Il aurait été cependant facile de passer à côté ou même de surenchérir les nombreux faits réels dans le film. Or, on reste toujours entre un respect des faits et une mise en abîme très cinématographique. Aidé par le fait que la Formule 1, à l’époque, était dans son âge d’or, où les pilotes étaient sacrés telles des stars et mettaient vraiment leur vie en jeu.

C’est bien là la réussite du film, nous faire passer de scènes d’actions composées d’instants furieux à épiques, sur un fil conducteur dramatique qu’on ne pouvait imaginer plus cinématographique.

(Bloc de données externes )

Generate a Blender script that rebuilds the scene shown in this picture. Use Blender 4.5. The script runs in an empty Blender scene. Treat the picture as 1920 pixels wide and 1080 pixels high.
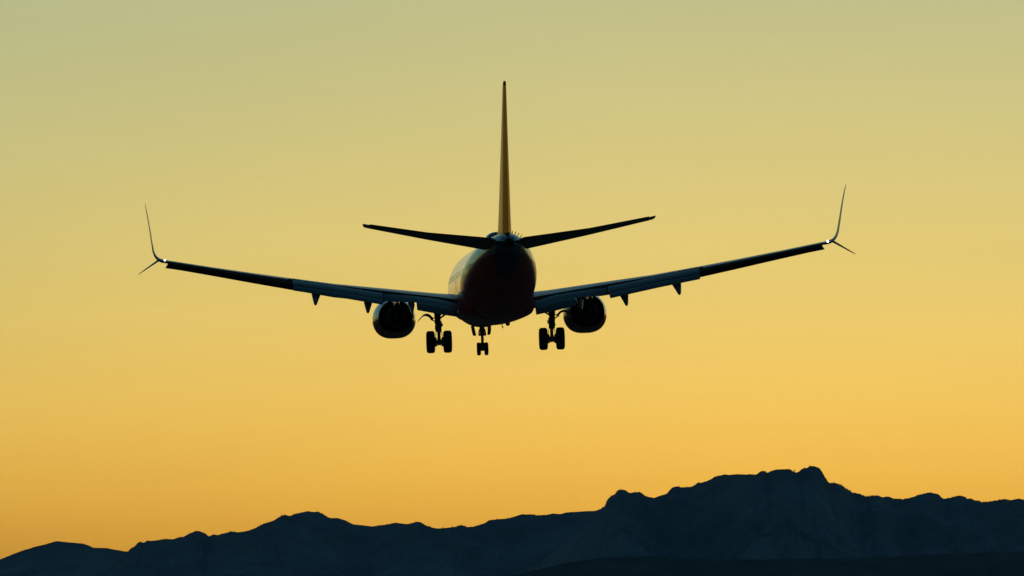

Si, dans sa structure et son approche, Rush ne bouleverse pas les codes du drame sportif, il se les réapproprie avec talent par un Ron Howard en grande forme, qu’on sent impliqué dans les grandes largeurs par son sujet. En résulte un film très efficace, un drame sportif parmi les plus beaux réalisés, et ce, par l’opposition et la complémentarité primaire des caractères de ces deux personnages principaux.

C’est avec ce mélange hautement inflammable que Rush trouve la ressource pour arriver sur le podium des films sportifs les plus réussis, et Ron Howard avec son premier prix, mérité cette fois.